Sarkozy forces bankers to limit bonuses



PARIS: President Nicolas Sarkozy forced French bankers to accept new rules limiting bonuses paid to traders on Tuesday and vowed to take his campaign for greater market regulation to next month's G20 summit.

Sarkozy summoned financial executives to the Elysee Palace to warn them that the government, having loaned billions to banks to see them through the credit crunch, would not accept a return to a culture of unregulated pay-outs.

"We will not work with banks who do not apply these rules," Sarkozy told reporters after what was his seventh banking summit since the crisis began, warning: "I want banks who do not play by the rules to be punished."

The head of the French banking federation confirmed that its members had agreed to new restrictions, under which a two-third chunk of traders' bonuses would be suspended to take into account bank results.

"One third of the delayed portion will be paid in shares in the business for which traders work and, in particular, a penalty system will be put in place," Sarkozy explained on the steps of the Elysee.

"If performance is not up to scratch over the period, the delayed portion of the bonus will not be paid. No bonuses without penalties."

The G20 group of the world's biggest economies is due to meet on September 24 in the US city of Pittsburgh in order to discuss new market regulations in the light of last year's global financial meltdown.

"Obviously the question of bonuses cannot be handled by France alone. But that is no reason to sit and do nothing," Sarkozy said.

"France will propose that all the great financial centres of the G20 adopt the rules for transparency, oversight and responsibility that are now in place on the Paris market," he promised.

Baudouin Prot, chairman of both BNP Paribas and of the French Banking Federation, said his own bank had agreed to delay around a billion euros in bonuses planned for next year until after its results.
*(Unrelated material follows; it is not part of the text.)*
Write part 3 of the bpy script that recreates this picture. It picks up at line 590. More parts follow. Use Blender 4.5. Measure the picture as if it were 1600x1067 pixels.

Under the new system, BNP-Paribas will thus reduce the amount set aside for bonuses in the first half of 2009 to 500 million euros, said Prot.

Sarkozy had summoned executives to his office Tuesday in response to the public anger triggered by the news that BNP-Paribas, which last year received a 5.1 billion euro state loan, was preparing to pay out a billion to traders.

Following the talks, Prot said that the banks had promised "strengthened oversight and transparency" in their remuneration schemes and that bonuses could be replaced by penalties in the event banks lose money.

But he warned that it would be difficult "for these restrictions to be put in place in one country alone."

Following last year's crash, Sarkozy called for stricter regulation of financial markets and an end to traders' bonus culture, which many blame for the excessive risk-taking which caused the economic collapse.

France's position has been undermined, however, by news that at least one of its own banks has already set aside a vast sum for bonuses and by warnings from bankers that Paris payments must compete with London and New York.

"France will tell its 19 partners not what it plans to do, but what it has already done. We will tell them it is possible to change financial capitalism," the French leader said.

Before the talks, French banks had simply promised to abide by rules agreed by the G20 leaders at their last meeting in April, restricting guaranteed bonuses and tying pay-outs to long-term performance.